An hour later, Bennett still couldn't shake the images from his mind.
"If we had a mission like that, there's no way we would have come back with 100 percent of our unit," he said. "Guaranteed."
After that, how could he go back to selling ads for a newspaper? Of course, the job is there waiting for him -- if he wants it. But after Iraq, he finds himself thinking about a career change -- perhaps the Department of Homeland Security or the Federal Emergency Management Agency, something with more at stake.
There have been other changes, too. Changes that even Amy could sense, half a world away. He has become hardened by war. She felt it when she called him during the summer and he said he was upset that a mortar explosion had shaken the ground and ruined his game of Scrabble.
"You're [upset] about the Scrabble board being knocked over and not being bombed?" Amy asked incredulously.

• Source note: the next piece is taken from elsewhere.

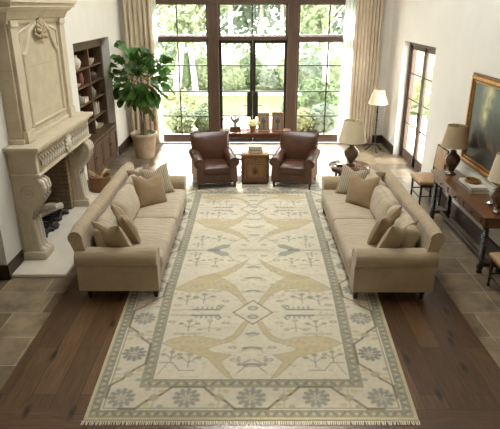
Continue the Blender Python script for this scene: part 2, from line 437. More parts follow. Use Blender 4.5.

Amy Bennett has changed, too. She told him about the counselor she has been seeing, but not about the incident in the bookstore. And he doesn't know how fragile she has become. Lately, she had been on the verge of falling apart, stretched by all her different roles: mother, graduate student, caretaker of the family finances. It was getting to be too much, and so she sat down to write her husband a letter to say so.
"In general, I feel like I have little joy in my life and little sense of myself," she wrote. "I'm spread so thin I can hardly see myself."
It felt good to get the emotions out. But she felt guilty for complaining. She needed to be strong. And so she tucked the letter into a folder and did not mail it.
Finally, at 3 a.m. on a December Saturday, they touch down on U.S. soil for the first time since February.